Despite oil-service constraints and manpower shortages, many publicly held independents reported strong production growth in the second quarter. About one quarter of the 40-plus companies on the Oil and Gas Investor This Week scoreboard reported production growth of 25% or higher.
Another 25% saw growth of between 10% and 24% while 10 reported less percentage growth. The balance had production losses that ranged from 6% to 41%. Many of these were net asset sellers, since the comparable quarter in 2005, such as Forest Oil Corp., which spun out its Gulf of Mexico assets to Mariner Energy, and Kerr-McGee Corp., which launched a portfolio facelift in the summer of 2005.
Similarly, many producers boasting production growth pointed to acquisitions that helped the numbers, according to London-based Evaluate Energy analysts Hannah Mumby and Eoin Coyne. (For a list of first-half 2006 U.S. deal-making, see "Betting on the Curve" in this issue.)
Some investors may be feeling harried by the asset shuffle, but Shannon Nome, managing director, E&P research, Deutsche Bank Securities, warns that the M&A trend among the independents is here to stay.
"The have-nots will continue to pursue the haves. Anadarko's bold mega-transaction underscores the very real ramifications of basin maturity: growth-constrained independents will continue to pony up significant premiums to gain access to visible, multi-year, low-risk drilling-opportunity sets."

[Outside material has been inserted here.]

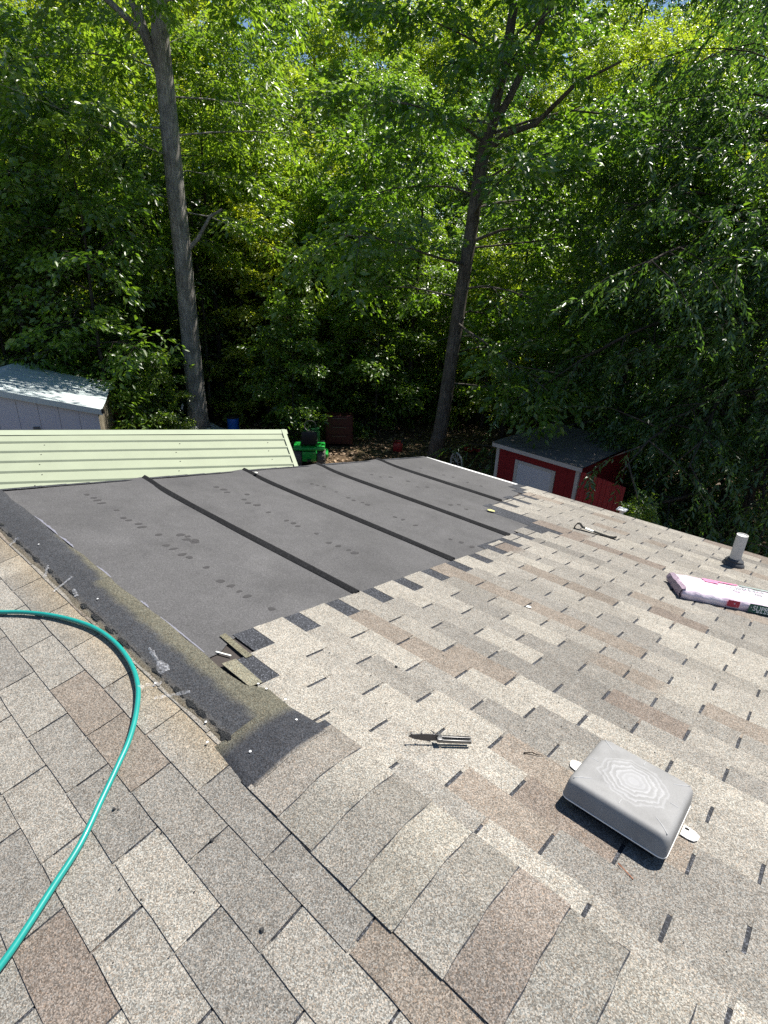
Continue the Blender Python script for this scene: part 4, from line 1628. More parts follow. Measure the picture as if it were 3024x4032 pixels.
# red shed on the right
rs = thing('red_shed', 'barn red shed with a white door and a grey flat roof under the trees', 'shed', frame((-5.90, 9.82, GZ), (0.996, -0.088)))
RL, RH, RD = 1.95, 1.80, 2.3
nb = 8
for k in range(nb):
    xa, xb = RL * k / nb + 0.003, RL * (k + 1) / nb - 0.003
    if xb > 0.55 and xa < 1.42:
        continue
    b = MB()
    b.box(xa, xb, 0.0, 0.02, -0.05, RH - 0.02)
    b.build('siding_board', M['red_wall'], rs)
b = MB()
b.box(0.47, 1.48, 0.001, 0.02, 1.60, RH - 0.02)
b.box(0.0, RL, 0.022, 0.06, -0.05, RH - 0.03)
b.box(0.0, RL, RD - 0.04, RD, -0.05, RH - 0.03)
b.box(0.0, 0.03, 0.065, RD - 0.045, -0.05, RH - 0.03)
b.box(RL - 0.03, RL, 0.065, RD - 0.045, -0.05, RH - 0.03)
b.build('wall', M['red_wall'], rs)
b = MB()
b.box(0.56, 1.38, -0.012, 0.018, 0.04, 1.54)
do = b.build('door', M['door_white'], rs)
b = MB()
b.box(1.27, 1.30, -0.05, -0.0125, 0.80, 0.92)
b.build('handle', M['dark_steel'], do)
b = MB()
b.box(0.485, 0.558, -0.02, 0.01, 0.0, 1.60)
b.box(1.382, 1.455, -0.02, 0.01, 0.0, 1.60)
b.box(0.560, 1.380, -0.02, 0.01, 1.542, 1.60)
b.build('door_frame', M['trim_grey'], rs)
for xa in (-0.022, RL - 0.05):
    b = MB()
    b.box(xa, xa + 0.072, -0.024, 0.05, -0.05, RH - 0.02)
    b.build('corner_trim', M['trim_grey'], rs)
b = MB()
b.box(-0.10, RL + 0.10, -0.10, -0.075, RH - 0.03, RH + 0.055)
b.build('fascia', M['trim_grey'], rs)
V, F = [], []
for i in range(9):
    for q in range(9):
        x, y_ = -0.11 + (RL + 0.22) * i / 8, -0.11 + (RD + 0.2) * q / 8
        V.append((x, y_, RH + 0.062 + 0.05 * q / 8 + 0.006 * math.sin(i * 2 + q * 1.3)))
for i in range(8):
    for q in range(8):
        a_ = i * 9 + q
        F.append((a_, a_ + 9, a_ + 10, a_ + 1))
link('roof', mesh_np('roof', V, F, M['shed_roof']), rs)
b = MB()
b.add([(RL + 0.03, 0.05, RH - 0.06), (RL + 0.95, 0.05, RH - 0.12), (RL + 0.95, -0.10, 0.0), (RL + 0.03, -0.10, 0.0)], [(0, 3, 2, 1)])
lt = b.build('lean_to', M['red_metal'], rs)
for k in range(9):
    x = RL + 0.075 + 0.10 * k
    b = MB()
    zt = RH - 0.06 - 0.06 * (0.045 + 0.1 * k) / 0.92
    pr = [(-0.022, 0), (-0.009, -0.02), (0.009, -0.02), (0.022, 0)]
    b.add([(x + a, 0.05 + h - 0.002, zt) for a, h in pr] + [(x + a, -0.10 + h - 0.002, 0.0) for a, h in pr], [(i, i + 4, i + 5, i + 1) for i in range(3)])
    b.build('rib', M['red_metal'], lt)

# riding mower seen from behind
mw_dir = Vector((11.5, -10.0, 0)).normalized()
mo = thing('riding_mower', 'green riding mower with dusty tyres parked rear end towards the carport', 'mower', frame((-11.45, 9.15, gz(-11.45, 9.15)), (0.70, 0.72)))


def wheel(x, y_, r, w, name='wheel'):
    b = MB()
    mw = Matrix.Translation((x, y_, r)) @ Matrix.Rotation(math.radians(90), 4, 'Y')
    prof = [(r * 0.45, -w / 2), (r * 0.86, -w / 2), (r * 0.97, -w * 0.36), (r, -w * 0.15), (r, w * 0.15), (r * 0.97, w * 0.36), (r * 0.86, w / 2), (r * 0.45, w / 2)]
    b.lathe(prof, 22, mw)
    wo = b.build(name, M['tyre'], mo, smooth=True)
    b = MB()
    b.lathe([(0, -w * 0.3), (r * 0.46, -w * 0.4), (r * 0.46, w * 0.4), (0, w * 0.3)], 18, mw)
    b.build('rim', M['yellow'], wo)
    b = MB()
    for q in range(16):
        a_ = 2 * math.pi * q / 16
        b.box(-w * 0.42, w * 0.42, -0.012, 0.012, r - 0.006, r + 0.012, Matrix.Translation((x, y_, r)) @ Matrix.Rotation(a_, 4, 'X'))
    b.build('tread', M['tyre'], wo)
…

In spite of declining near-month natural gas prices, she says basin maturity in North America and elsewhere will keep commodity prices "stronger for longer," and underscore the value of independent producers armed with large, low-risk drilling inventories.
She has her eye on the low asset-intensity "resource players" moving forward, and says many unconventional resource players have underperformed year-to-date in response to weakening gas prices.
"This presents an ideal opportunity to revisit quality, growth-oriented E&P stocks that have been hindered by sector weakness. Our top picks-Chesapeake, Quicksilver, Range Resources, Southwestern Energy, Ultra Petroleum, Exco and XTO-each enjoy low and/or declining asset intensity, lean cost structures and/or high margins, and needle-moving individual prospects or prospect inventories.
"Not coincidentally, these are the very characteristics that we think drew Anadarko to Western Gas and Kerr-McGee."